Part of the reason I love Paul Weller as a musician is because he is a diehard music fan. He’s a connoisseur of the classics, and the instrumentation of “My Ever Changing Moods,” with its horns and smooth guitar licks, reminds me of something Curtis Mayfield might have cut back in the early 1970s. However, the sunny instrumental is juxtaposed with a stormy uncertainty in the lyrics. Weller’s soulful voice sings, “The cool before the warm / the calm after the storm / I wish to stay forever — letting this be my food / But I’m caught up in the whirlwind and my ever changing moods.” The speaker is weary, unsettled, unpredictable. But life goes on, and no-one bats an eye at his struggles.
While the lyrics are deeply personal, the song is also a deeply political work. A reviewer once described the Style Council as a bunch of “vegetarian teetotaling socialists.” Their music was in direct contrast to Thatcher’s Britain, and Weller and company were not afraid to call out the ills of conservative society. The band has a song — an instrumental, no less — entitled “Dropping Bombs on the Whitehouse,” which refers to both the president’s residence and hardline social conservative activist Mary Whitehouse, who is also one of the pigs in Pink Floyd “Pigs (Three Different Ones).”
The music video of “My Ever Changing Moods” heightens the musical/lyrical juxtaposition. Weller and fellow bandmate Mick Talbot are riding bikes through a park in Suffolk. After an instrumental break when Weller and Talbot are startled by waiflike beauties dancing in a field, the bike ride becomes more strenuous. Black-and-white images of atrocities and war flash on the screen as lyrics like “Teardrops turn to children who’ve never had the time / To commit the sins they pay for through another’s evil mind” are sung with a greater sense of urgency. The road signs have dollar signs and a mushroom cloud as they inch closer to the finish line and Weller sings “I wish we’d wake up
one day, and everyone feel moved” and laments “The love after the hate, the love we leave too late” in the song’s extended outro.
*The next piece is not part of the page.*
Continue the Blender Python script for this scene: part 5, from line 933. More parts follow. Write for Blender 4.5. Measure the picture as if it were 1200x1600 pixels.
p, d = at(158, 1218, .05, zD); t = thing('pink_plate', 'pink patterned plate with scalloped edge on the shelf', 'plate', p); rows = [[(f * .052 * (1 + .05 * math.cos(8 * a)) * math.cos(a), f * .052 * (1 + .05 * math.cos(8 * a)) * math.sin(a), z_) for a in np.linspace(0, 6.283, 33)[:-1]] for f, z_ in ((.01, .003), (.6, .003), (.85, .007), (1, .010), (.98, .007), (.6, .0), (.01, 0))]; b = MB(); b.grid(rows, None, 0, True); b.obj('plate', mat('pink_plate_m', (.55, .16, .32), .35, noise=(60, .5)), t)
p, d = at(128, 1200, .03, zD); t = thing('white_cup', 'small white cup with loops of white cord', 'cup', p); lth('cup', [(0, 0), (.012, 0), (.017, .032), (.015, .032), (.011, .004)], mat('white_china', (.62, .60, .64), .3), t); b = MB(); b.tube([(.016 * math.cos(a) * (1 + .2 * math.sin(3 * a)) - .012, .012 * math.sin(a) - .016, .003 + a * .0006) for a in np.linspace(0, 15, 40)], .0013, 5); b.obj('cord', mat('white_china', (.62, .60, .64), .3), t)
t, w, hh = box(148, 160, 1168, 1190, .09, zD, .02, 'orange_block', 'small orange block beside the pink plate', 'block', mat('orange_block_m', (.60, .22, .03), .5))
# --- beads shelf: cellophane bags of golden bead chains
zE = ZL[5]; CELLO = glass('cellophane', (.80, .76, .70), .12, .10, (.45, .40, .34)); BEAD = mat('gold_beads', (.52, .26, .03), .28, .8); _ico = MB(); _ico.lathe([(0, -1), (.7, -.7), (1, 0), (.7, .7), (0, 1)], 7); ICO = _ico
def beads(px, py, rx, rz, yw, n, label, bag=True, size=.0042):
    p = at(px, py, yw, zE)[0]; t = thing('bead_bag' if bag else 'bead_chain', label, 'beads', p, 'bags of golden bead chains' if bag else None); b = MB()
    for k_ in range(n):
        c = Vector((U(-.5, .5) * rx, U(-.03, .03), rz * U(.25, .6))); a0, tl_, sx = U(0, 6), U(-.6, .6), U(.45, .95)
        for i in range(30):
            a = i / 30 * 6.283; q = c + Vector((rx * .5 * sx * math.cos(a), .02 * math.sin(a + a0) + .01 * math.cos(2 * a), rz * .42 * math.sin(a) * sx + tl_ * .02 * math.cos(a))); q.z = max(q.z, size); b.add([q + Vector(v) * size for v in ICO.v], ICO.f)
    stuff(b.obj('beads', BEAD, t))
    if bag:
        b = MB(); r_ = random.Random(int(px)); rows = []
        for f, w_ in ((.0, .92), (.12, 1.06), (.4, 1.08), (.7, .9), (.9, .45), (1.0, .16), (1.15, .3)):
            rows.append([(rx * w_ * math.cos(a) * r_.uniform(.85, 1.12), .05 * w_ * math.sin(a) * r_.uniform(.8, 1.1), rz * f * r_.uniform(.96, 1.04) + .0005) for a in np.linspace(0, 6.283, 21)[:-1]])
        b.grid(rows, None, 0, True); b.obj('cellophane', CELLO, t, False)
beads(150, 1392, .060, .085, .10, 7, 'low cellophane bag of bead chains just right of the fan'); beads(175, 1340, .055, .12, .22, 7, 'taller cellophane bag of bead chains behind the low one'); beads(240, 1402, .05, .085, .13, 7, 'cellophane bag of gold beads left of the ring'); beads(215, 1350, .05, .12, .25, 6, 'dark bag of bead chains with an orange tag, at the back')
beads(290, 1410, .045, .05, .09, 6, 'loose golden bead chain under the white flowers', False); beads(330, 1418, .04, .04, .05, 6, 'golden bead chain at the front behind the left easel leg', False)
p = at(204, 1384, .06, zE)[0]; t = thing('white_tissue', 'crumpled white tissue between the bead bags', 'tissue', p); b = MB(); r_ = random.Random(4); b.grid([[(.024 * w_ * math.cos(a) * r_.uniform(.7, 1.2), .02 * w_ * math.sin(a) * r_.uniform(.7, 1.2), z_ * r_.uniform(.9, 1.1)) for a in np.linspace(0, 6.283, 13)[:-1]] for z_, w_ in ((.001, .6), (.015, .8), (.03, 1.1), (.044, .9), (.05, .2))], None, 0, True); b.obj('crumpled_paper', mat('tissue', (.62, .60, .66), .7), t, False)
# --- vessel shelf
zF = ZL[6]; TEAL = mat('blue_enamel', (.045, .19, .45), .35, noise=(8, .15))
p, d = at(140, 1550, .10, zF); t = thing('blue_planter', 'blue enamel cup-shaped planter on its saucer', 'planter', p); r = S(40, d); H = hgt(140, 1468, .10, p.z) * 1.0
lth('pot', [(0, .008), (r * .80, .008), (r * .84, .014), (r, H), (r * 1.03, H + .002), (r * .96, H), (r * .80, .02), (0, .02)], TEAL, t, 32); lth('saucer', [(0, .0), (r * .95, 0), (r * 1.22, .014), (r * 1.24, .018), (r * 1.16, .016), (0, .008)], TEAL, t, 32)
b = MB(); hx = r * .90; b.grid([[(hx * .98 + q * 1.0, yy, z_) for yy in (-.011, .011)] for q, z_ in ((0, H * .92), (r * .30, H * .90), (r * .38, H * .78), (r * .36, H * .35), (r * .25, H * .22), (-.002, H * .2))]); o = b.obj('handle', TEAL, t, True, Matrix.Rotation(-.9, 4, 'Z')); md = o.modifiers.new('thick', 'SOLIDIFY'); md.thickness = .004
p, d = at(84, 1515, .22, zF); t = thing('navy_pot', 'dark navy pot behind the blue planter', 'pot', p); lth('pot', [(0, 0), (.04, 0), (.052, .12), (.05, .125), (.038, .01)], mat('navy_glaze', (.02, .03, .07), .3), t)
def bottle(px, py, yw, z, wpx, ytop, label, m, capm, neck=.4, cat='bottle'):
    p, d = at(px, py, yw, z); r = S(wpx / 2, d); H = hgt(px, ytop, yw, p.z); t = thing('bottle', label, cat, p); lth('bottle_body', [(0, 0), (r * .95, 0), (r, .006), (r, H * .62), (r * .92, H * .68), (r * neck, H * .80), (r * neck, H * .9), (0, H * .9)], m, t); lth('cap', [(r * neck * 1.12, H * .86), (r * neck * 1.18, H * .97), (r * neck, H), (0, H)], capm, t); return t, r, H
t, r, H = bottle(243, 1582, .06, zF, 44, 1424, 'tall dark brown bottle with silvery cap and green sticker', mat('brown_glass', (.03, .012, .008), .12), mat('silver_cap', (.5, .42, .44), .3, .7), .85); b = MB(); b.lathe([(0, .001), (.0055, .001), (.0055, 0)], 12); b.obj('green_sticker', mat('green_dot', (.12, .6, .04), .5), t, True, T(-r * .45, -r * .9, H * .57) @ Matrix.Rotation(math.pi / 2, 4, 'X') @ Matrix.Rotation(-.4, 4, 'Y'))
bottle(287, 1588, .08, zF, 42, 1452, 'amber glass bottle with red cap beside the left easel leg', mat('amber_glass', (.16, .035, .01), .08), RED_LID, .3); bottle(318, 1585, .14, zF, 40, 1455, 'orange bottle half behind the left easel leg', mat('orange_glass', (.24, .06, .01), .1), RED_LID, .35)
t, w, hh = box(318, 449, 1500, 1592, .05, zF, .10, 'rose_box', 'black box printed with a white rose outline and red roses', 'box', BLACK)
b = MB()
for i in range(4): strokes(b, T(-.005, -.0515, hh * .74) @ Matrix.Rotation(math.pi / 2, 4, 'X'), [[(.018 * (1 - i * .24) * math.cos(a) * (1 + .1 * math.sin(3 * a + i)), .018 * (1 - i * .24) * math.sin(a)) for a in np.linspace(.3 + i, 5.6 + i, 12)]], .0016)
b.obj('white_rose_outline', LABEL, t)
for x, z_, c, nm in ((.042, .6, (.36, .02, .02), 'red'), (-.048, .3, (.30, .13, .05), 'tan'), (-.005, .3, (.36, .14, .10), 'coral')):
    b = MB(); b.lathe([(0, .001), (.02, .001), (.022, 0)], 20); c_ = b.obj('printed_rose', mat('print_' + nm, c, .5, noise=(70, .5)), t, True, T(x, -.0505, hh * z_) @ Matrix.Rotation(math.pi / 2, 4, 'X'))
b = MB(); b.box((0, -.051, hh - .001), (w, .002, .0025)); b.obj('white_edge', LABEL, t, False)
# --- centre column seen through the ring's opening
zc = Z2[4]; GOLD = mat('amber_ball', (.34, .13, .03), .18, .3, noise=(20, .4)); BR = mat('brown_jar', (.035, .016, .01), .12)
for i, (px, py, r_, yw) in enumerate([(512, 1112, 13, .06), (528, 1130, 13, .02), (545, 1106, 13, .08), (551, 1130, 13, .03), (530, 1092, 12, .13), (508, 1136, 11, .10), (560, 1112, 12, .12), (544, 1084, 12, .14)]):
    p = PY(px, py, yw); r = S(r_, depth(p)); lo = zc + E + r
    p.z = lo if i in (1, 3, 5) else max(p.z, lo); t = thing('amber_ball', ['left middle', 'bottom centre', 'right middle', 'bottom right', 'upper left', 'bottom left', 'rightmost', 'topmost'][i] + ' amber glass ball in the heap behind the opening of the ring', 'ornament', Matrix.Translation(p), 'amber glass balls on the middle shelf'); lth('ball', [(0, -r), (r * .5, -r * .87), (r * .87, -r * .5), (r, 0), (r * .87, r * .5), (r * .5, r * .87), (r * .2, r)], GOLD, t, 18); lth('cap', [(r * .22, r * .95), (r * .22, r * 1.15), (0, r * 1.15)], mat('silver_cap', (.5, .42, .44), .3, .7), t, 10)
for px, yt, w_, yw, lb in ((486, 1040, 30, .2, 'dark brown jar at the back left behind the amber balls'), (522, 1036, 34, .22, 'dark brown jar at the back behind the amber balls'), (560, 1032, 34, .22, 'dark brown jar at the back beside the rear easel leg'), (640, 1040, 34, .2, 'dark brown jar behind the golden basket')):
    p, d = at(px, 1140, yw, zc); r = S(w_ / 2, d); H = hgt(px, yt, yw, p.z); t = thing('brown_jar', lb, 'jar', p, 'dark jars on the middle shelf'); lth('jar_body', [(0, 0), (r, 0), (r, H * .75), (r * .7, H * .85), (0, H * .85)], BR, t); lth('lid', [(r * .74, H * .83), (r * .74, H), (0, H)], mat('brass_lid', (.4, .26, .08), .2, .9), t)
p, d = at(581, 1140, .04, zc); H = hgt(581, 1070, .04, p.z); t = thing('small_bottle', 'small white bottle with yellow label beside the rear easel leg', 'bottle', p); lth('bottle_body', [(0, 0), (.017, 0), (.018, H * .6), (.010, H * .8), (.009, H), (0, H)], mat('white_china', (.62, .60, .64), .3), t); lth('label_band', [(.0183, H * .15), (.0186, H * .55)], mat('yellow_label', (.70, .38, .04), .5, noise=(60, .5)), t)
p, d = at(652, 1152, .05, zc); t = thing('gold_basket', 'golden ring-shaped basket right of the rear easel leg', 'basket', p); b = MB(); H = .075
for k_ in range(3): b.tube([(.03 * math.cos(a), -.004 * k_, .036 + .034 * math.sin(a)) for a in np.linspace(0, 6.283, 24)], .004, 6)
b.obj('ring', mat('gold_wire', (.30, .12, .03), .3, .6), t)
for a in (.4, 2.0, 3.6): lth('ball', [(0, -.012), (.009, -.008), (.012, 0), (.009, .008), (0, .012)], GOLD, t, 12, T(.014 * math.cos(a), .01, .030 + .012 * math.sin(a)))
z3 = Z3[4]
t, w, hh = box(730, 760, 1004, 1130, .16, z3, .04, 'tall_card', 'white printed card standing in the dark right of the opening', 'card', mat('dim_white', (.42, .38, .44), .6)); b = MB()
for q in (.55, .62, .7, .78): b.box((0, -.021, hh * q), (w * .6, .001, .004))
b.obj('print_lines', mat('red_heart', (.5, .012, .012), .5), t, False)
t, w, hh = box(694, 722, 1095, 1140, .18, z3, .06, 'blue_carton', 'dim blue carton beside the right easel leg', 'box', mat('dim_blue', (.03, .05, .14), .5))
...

The final verse of “My Ever Changing Moods” is cut from the single, but it is easily my favorite verse in the whole song. After lamenting about the future that we “always leave too late,” Weller rises to sing, “I wish we’d come to our senses and see there is no truth / In those who promote the confusion / For this ever changing mood.” A song that is over 40 years old reflecting on a time of great political uncertainty only rings truer in today’s world. Weller is not preaching to the choir or speaking in a passive voice saying there is nothing left for the ordinary people to do. “My Ever Changing Moods” is a call to action. In the world of 2025, where popstars seem to dance over the issues of the day and
pretend that they are not real, it is up to us to find our own voice and our own path.
“My Ever Changing Moods” was my song of the summer and perhaps my song of the year. However, the song does not comfort me or make me numb to my own struggles, my own ever changing moods. It embodies the personal being political and the political being personal. I hesitate to say I find this song relatable. How could I possibly relate to a then 25-yearold Paul Weller who was already ubersuccessful by 1984? As long as there are anxieties about the world we’ve failed and the possibility to create a new one, “My Ever Changing Moods” will forever be a part of my personal soundtrack to this uncomforting reality.